→ Data:
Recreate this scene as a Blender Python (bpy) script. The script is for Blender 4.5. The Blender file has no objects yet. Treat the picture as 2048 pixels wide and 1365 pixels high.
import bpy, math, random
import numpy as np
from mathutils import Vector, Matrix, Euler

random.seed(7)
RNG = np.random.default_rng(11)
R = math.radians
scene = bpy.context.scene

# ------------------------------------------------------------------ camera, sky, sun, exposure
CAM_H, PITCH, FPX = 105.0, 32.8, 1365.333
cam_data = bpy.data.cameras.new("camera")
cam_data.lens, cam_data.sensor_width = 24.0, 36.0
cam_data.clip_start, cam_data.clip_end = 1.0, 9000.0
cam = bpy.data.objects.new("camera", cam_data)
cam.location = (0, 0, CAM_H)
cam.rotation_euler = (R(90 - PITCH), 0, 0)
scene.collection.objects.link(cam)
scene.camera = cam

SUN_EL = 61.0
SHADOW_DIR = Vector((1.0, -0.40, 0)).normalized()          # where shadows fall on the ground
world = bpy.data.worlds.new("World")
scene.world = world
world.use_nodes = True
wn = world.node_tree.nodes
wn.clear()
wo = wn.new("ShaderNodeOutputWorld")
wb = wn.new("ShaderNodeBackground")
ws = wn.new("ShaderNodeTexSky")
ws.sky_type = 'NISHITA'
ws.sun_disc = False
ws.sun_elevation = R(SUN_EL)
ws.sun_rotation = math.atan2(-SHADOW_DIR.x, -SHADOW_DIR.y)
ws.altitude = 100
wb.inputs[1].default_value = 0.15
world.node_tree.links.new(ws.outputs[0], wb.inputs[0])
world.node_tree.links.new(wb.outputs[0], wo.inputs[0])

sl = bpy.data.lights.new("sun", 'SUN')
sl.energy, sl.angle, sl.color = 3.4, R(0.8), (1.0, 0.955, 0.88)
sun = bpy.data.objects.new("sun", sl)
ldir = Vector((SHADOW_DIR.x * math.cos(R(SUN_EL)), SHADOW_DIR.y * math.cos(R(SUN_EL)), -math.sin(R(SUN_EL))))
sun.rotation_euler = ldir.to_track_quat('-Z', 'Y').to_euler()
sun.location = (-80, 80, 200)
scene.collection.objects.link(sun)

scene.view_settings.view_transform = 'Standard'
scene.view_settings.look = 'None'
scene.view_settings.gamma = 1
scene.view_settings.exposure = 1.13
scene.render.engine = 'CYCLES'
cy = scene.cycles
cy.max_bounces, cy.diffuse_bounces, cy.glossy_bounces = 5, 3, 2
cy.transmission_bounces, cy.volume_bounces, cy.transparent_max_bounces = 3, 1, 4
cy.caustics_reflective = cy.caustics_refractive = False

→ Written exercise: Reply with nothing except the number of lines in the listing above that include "objects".

→ Result: 5